These are 8 of the weirdest flags the world has ever seen

Evan Bartlett@ev_bartlett
Wednesday 10 September 2014 10:20

Because vexillology is pretty wild...

1. Mozambique

The only national flag in the world to feature a modern assault rifle.

The AK-47 is supposed to represent defence and vigilance in a country that was beset with civil war for over a decade.

2. Hawaii

Despite never being part of the British Empire, Hawaii still bears the Union Jack in its top corner.

Legend has it that King Kamehameha was so enamoured with the design of the Union Jack, after he was given one by explorer George Vancouver as a gift, that he decided to adopt it as part of the islands' official emblem.

3. Drnis

The small Croatian town of Drnis adopted the symbol of St Roch as its flag in 2000.

According to Christian legend, the small dog pictured saved St Roch by licking his wounds and providing him with a small loaf of bread.

4. Nepal

The only national flag not to be quadrilateral. Classic Nepal.

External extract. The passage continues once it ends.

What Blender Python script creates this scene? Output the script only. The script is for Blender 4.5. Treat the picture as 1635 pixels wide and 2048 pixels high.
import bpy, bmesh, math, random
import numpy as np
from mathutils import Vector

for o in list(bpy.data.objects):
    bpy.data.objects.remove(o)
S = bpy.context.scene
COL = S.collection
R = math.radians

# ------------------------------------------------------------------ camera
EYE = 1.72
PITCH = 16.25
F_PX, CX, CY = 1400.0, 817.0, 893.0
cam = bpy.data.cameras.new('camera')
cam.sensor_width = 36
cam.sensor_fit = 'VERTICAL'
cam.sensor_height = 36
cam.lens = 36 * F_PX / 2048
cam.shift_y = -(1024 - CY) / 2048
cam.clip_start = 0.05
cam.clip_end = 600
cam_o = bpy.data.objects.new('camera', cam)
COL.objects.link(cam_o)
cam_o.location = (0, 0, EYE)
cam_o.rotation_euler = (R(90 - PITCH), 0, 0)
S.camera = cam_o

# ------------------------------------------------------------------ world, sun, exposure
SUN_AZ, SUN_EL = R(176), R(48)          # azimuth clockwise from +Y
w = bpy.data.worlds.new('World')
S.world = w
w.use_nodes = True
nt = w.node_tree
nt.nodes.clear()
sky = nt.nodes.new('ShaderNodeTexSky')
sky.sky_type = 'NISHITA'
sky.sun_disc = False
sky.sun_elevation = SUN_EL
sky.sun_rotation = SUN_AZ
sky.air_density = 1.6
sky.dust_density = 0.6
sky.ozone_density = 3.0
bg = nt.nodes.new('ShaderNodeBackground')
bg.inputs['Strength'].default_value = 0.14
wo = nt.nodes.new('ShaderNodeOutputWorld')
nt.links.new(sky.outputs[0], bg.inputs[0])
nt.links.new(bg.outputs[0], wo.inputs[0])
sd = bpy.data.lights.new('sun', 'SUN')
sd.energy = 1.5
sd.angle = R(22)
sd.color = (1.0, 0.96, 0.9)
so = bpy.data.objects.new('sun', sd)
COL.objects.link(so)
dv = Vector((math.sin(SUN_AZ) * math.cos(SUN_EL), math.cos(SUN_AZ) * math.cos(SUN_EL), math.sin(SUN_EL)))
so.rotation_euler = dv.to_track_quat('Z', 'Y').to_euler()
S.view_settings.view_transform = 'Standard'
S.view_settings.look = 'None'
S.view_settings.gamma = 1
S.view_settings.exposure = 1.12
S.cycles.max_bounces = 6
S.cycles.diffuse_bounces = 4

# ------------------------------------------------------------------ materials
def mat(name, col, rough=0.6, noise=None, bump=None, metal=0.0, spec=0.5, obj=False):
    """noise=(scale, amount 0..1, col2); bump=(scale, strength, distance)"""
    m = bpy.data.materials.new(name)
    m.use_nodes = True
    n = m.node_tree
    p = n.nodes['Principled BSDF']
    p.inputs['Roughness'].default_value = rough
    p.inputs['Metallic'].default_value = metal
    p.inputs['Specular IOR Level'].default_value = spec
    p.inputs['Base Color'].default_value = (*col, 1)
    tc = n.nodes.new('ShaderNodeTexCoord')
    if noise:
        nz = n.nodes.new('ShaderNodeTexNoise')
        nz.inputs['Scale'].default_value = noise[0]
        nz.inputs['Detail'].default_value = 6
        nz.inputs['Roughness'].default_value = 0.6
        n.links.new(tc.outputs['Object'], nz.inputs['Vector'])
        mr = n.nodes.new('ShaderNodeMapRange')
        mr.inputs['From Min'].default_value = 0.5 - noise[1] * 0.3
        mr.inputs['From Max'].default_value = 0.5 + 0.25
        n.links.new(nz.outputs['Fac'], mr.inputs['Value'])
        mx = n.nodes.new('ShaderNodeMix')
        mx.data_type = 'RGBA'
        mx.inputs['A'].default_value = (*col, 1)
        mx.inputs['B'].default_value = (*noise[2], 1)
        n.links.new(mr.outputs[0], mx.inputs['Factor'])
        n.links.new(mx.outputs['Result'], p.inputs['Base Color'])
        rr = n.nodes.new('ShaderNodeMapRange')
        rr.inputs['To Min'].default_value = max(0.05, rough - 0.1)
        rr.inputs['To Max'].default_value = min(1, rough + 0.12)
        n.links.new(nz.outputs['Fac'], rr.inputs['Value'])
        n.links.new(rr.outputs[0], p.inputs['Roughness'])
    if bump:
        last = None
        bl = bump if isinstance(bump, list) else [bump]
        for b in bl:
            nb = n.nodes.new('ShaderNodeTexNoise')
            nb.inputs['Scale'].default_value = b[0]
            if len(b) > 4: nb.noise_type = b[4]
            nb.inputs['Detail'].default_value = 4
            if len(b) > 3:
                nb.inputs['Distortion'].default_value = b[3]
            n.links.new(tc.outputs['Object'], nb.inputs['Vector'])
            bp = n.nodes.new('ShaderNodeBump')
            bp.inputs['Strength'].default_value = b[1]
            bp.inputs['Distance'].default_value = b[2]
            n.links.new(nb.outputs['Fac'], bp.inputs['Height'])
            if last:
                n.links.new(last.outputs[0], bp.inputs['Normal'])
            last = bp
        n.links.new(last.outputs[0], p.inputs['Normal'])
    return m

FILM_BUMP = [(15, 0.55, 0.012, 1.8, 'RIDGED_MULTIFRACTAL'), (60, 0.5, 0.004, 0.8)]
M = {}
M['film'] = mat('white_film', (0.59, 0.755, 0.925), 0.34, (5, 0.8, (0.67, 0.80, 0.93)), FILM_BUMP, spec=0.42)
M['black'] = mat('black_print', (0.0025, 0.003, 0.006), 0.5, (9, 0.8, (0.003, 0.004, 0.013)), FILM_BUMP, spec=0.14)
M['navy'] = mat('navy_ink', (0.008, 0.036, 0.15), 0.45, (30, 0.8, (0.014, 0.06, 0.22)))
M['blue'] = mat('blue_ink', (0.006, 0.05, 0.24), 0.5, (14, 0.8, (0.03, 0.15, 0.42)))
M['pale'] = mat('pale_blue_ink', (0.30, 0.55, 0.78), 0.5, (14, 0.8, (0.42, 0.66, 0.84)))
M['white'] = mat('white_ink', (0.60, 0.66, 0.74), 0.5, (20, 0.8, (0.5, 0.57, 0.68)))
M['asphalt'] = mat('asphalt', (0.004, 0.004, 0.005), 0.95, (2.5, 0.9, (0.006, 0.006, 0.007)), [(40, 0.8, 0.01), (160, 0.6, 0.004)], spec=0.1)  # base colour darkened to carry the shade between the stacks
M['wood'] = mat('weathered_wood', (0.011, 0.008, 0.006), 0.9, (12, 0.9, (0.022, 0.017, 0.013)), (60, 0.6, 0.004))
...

5. North Caucasian Emirate

(Picture: Wikimedia Commons)

A small republic for just six months during the Russian Civil War of 1917-22, the North Caucasian Emirate's flag featured this cutesy (and presumably unintended) smiley face.

6. Sicily

The Sicilian flag bears three legs in the shape of a triskelion which is supposed to represent the three corners of the island.

The flag was first adopted in 1282 and therefore is thought to predate the similar design of the Isle of Man's flag.

7. Antarctica

The map of Antarctica, although unofficial as the continent is not a nation state, was designed by British vexillologist (aka flag expert) Graham Bartram.

The plain white outline supposedly represents neutrality for a continent that is subject to numerous territorial claims.

8. Bermuda

Bermuda's flag bears the British red ensign and a coat of arms that shows the 17th century ship Sea Venture that was deliberately crashed by Admiral George Somers in a bad storm.

But the flag also bears an ironic resemblance to the Atlantic island's reputation for being a hotspot for lost ocean vessels and aeroplanes.